GreentechMedia and Environmental Capital have good wrap-ups on the news today.  Recognizing that these first publicly announced grants aren't necessarily indicative of future projects, a few additional things caught my eye.  

  • Allocation: 0.5% of grants went to solar and 99.5% to wind. I would expect to see a similar phenomenon play out moving forward (although perhaps not as extreme) as wind has deployed up to 20 times more capacity annually than solar and other renewables in the past few years, and wind projects are typically going to be larger and more capital intensive than other projects. 
  • Timing: Guidelines from DOE announced that funding would be provided within 60 days from receipt of application. In this instance, DOE starting taking applications August 1, and provided funding 30 days later - a good sign for future application turnaround. 
  • Cost: This represents one sixth of the total expected $3 billion cost of the program (per previous DOE statements). As the government has received "thousands of applications" (per Greentech story above), I would anticipate this program overshooting $3 billion fairly soon. 

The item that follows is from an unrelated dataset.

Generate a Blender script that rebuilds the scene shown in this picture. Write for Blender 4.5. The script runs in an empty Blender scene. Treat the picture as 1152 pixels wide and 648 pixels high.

The official launch of the grants program is welcome news for the renewables industry, which has been struggling in a difficult economic environment, with access to a primary source of funding (tax equity financing) absent.  Although wind has installed 4,000 MW in capacity this year, it's 2009 capacity targets have been cut in half.  The solar industry has similarly needed to overcome slackening demand, reduced prices and other difficulties

That said, there are still a few concerns that may need to be watched in the coming months.  Again, this is not to downplay the importance or value of the grants program, but only call attention to potential issues that could need to be navigated in future: 

  • Oversubscription: according to the WSJ article above, analysts are now predicting significant oversubscription with this program. Instead of the previously announced expectation of $3 billion in expenditures over the life of the program, industry expectations are now much higher - with investors quoting $10 billion as being possible. This would support $30 billion in total investment (or about 15 GW of wind if all grants go to wind), which is positive, but keep in mind that there is no cap in spending on this program.  
  • Impact on State Energy Program: The Stimulus Act provided $3.1 billion in funding through the State Energy Program (SEP), to be used by states to invest in renewable energy and energy efficiency programs. Funding varies per state, with California for example receiving about $226 million, and South Dakota receiving $24 million. Per the announcement above, projects in eight states received funding. Comparing the funding from the cash grant program to the SEP, the ultimate amount in cash grants could wind up overshadowing SEP significantly, as demonstrated by the fact that some states more than doubled their SEP funding in this first round of cash grants.

 

  • Overheated Market: Project returns on renewable projects have varied depending upon the economic circumstances. For wind projects before the recession, tax equity investors could typically see around an 7-9% return after 10 years, and project sponsors could expect about a 10-12% return over 20 years. Now, investors and developers are expecting much higher returns on projects (given the lack of need to monetize tax credits at a discount). While this isn't a bad problem to have, potential supply chain issues, and accompanying inflated turbine, components and land costs could be a challenge down the line.  
  • Quality Projects: While there are several (justified) criticisms of the production tax credit, one positive was that as a generation-based incentive, it encouraged efficient projects in high wind areas, and a focus on reducing costs upfront and through the life of the project. Unfortunately this new rebate mechanism could open the door to less-than-optimal projects in poor wind resource areas (i.e. more concern with upfront cost and less with long-term generation potential). Additionally, gold plating, or inflating the upfront cost of a project might present a challenge. Transitioning back to a generation-based incentive would be a more socially optimal outcome.

Still, overall, the launch of the grants program is a welcome boost to the renewables industry and vital if we are to reduce the carbon intensity of power generation in the long-term.  It will be extremely interesting to follow the progress of these grants in the coming months.